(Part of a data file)
..........

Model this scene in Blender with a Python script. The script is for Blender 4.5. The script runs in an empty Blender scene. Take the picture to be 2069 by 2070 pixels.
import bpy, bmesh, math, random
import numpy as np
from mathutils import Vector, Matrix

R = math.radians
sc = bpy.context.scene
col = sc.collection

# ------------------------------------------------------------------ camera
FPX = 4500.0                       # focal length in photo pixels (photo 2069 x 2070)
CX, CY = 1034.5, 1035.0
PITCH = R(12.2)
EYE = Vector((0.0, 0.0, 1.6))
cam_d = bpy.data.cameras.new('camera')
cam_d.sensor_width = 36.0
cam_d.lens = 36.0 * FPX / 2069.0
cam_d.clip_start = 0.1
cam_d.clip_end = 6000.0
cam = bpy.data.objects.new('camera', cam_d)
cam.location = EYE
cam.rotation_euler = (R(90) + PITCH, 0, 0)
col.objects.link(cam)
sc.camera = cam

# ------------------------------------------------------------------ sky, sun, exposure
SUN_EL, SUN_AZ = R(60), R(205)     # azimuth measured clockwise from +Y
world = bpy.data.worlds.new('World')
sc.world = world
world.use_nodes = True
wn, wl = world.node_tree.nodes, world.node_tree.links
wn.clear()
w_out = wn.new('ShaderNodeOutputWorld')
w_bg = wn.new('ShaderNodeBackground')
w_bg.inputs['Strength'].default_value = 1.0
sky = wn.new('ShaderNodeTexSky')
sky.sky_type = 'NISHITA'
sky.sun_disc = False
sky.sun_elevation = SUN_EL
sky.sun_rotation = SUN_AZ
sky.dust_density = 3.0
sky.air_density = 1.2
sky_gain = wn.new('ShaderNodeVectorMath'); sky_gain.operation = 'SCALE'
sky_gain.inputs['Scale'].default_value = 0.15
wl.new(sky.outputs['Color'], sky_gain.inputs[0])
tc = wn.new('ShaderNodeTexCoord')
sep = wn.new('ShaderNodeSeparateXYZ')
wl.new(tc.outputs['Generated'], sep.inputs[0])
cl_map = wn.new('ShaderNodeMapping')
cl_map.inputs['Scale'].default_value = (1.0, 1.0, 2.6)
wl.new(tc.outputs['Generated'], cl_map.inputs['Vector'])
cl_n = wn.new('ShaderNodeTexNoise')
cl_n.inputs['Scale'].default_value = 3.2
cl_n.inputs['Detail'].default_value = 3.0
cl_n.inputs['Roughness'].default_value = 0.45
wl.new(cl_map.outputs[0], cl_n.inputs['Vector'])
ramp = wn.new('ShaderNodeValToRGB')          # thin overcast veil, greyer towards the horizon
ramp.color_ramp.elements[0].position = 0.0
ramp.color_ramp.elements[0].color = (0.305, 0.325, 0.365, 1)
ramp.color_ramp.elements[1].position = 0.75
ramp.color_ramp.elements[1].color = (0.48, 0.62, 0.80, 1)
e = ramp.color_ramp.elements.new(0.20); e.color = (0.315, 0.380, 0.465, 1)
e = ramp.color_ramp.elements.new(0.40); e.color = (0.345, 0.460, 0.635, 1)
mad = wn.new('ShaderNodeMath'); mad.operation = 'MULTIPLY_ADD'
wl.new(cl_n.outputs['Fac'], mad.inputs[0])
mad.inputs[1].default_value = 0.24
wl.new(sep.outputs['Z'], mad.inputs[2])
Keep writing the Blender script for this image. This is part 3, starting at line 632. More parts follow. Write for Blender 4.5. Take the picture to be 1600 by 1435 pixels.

..........

[TASK TO CARRY OUT] Identify every line above that includes the word "picture", and show those lines.

[SOLUTION FOR THIS EXERCISE]
Model this scene in Blender with a Python script. The script is for Blender 4.5. The script runs in an empty Blender scene. Take the picture to be 2069 by 2070 pixels.
Keep writing the Blender script for this image. This is part 3, starting at line 632. More parts follow. Write for Blender 4.5. Take the picture to be 1600 by 1435 pixels.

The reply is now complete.